In re Holloman, 111 N.E.3d 1111 (2018)

Oct. 3, 2018 · Massachusetts Appeals Court · 17-P-741
111 N.E.3d 1111

Tajuan L. HOLLOMAN, petitioner.

17-P-741

Appeals Court of Massachusetts.

Entered: October 3, 2018.

MEMORANDUM AND ORDER PURSUANT TO RULE 1:28

In 2011, the petitioner was indicted for the second degree murder of Joseph Whitley. In 2013, he pleaded guilty to so much of the indictment charging him with voluntary manslaughter. After unsuccessfully seeking a writ of habeas corpus in the Supreme Judicial Court for Suffolk County, the petitioner refiled the petition in Superior Court where it was denied. On appeal, he claims that the judge erred in denying his petition without a hearing, and that the grand jury lacked subject matter jurisdiction to indict him. We affirm.

The habeas corpus statute, G. L. c. 248, § 1, states that "[w]hoever is imprisoned or restrained of his liberty may, as of right and of course, prosecute a writ of habeas corpus, according to this chapter, to obtain release from such imprisonment or restraint, if it proves to be unlawful." Crystal, petitioner, 330 Mass. 583, 590 (1953). See O'Leary, petitioner, 325 Mass. 179, 184 (1950). "Where there is a right of appeal, however, habeas corpus 'cannot be employed as a substitute for ordinary appellate procedure.' " Kauffman, petitioner, 413 Mass. 1010, 1011 (1992), quoting Crowell v. Commonwealth, 352 Mass. 288, 289 (1967). "Consequently, [a] petition[ ] for [a] writ[ ] of habeas corpus may not be used to raise issues that should have been raised on appeal," even if an appeal was not taken. Kauffman, petitioner, supra. See Lamb, petitioner, 368 Mass. 491, 496 (1975) (Where the "alleged errors either were or could have been argued" in an appeal, they may not be brought in a habeas petition). Furthermore, a petition for a writ of habeas corpus may only be properly brought by an individual who contends that "the term of a lawfully imposed sentence has expired," or by one who bases his argument on "grounds distinct from the issues at the indictment, trial, conviction, or sentencing stage." Stewart, petitioner, 411 Mass. 566, 568 (1992), quoting Averett, petitioner, 404 Mass. 28, 30-31 (1989). See Clark, petitioner, 34 Mass. App. Ct. 191, 192 (1993).

In this petition, the petitioner seeks to challenge the validity of his indictment.

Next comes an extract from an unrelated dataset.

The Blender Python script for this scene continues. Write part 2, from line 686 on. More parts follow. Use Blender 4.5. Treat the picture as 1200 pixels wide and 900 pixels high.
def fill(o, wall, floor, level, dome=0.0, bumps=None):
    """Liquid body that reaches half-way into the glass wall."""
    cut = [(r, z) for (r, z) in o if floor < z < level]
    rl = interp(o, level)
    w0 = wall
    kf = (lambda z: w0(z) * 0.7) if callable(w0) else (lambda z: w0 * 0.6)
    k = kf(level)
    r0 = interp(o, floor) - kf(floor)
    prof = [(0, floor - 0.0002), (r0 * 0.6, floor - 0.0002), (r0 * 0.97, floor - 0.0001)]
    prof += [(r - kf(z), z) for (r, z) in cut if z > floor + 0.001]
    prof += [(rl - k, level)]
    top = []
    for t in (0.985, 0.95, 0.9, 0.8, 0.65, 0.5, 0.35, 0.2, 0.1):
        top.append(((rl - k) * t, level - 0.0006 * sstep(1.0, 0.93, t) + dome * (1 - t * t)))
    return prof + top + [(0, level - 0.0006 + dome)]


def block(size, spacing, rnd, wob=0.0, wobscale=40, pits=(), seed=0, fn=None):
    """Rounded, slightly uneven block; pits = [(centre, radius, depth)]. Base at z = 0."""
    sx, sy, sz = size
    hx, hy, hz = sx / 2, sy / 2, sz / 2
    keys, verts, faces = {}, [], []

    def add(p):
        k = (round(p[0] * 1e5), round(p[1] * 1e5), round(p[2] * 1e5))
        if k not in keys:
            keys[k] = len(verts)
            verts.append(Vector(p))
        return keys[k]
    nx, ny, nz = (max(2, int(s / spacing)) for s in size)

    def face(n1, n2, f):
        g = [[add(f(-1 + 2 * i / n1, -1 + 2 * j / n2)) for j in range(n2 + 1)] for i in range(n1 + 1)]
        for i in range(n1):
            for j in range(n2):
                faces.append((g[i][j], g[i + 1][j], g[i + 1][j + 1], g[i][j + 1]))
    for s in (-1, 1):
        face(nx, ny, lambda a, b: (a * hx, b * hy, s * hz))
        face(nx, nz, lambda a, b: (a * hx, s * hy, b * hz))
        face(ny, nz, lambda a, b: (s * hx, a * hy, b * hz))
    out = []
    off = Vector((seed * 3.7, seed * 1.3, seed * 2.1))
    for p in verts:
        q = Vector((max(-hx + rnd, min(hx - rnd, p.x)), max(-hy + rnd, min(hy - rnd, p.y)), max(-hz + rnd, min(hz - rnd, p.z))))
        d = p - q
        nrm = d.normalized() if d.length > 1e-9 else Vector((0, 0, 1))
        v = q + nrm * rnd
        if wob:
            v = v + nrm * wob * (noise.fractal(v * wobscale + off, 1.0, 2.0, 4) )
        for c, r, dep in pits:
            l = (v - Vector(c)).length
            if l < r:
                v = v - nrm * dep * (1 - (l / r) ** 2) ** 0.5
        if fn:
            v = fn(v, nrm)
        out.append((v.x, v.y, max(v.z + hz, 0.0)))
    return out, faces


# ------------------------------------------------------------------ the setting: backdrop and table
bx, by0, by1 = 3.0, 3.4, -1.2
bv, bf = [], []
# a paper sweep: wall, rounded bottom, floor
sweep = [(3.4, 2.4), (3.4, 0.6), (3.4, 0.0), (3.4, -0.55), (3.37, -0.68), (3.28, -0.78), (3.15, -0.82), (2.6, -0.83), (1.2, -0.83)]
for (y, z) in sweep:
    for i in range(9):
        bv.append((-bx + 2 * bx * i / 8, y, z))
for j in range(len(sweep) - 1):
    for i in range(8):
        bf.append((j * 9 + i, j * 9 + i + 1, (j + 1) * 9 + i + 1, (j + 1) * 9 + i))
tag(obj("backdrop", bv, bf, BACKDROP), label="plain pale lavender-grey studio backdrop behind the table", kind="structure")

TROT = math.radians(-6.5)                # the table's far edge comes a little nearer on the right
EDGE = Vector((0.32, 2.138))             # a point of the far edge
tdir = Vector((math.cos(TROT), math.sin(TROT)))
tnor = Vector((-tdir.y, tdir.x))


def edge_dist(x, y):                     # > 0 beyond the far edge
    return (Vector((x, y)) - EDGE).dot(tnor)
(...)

Specifically, the petitioner claims that his conviction and subsequent imprisonment were invalid because the prosecutor presented evidence to the grand jury under a "John Doe Investigation." Thus, the grounds raised in this petition are not distinct from the issues at the petitioner's indictment, trial, conviction, or sentencing stage, and his petition must be dismissed. See Stewart, petitioner, supra; Averett, petitioner, supra at 30. The petitioner's remedy may not be found in a petition for a writ of habeas corpus, but rather properly lies (if at all) in a motion under Mass. R. Crim. P. 30 (b), as appearing in 435 Mass. 1501 (2001). See McCastle, petitioner, 401 Mass. 105, 107 (1987) ("[T]here is no constitutional impediment to restricting [the petitioner] to rule 30 relief"). Accordingly, the judge properly denied the petition and did not abuse her discretion in denying the petition without a hearing.

Order denying petition for writ of habeas corpus affirmed.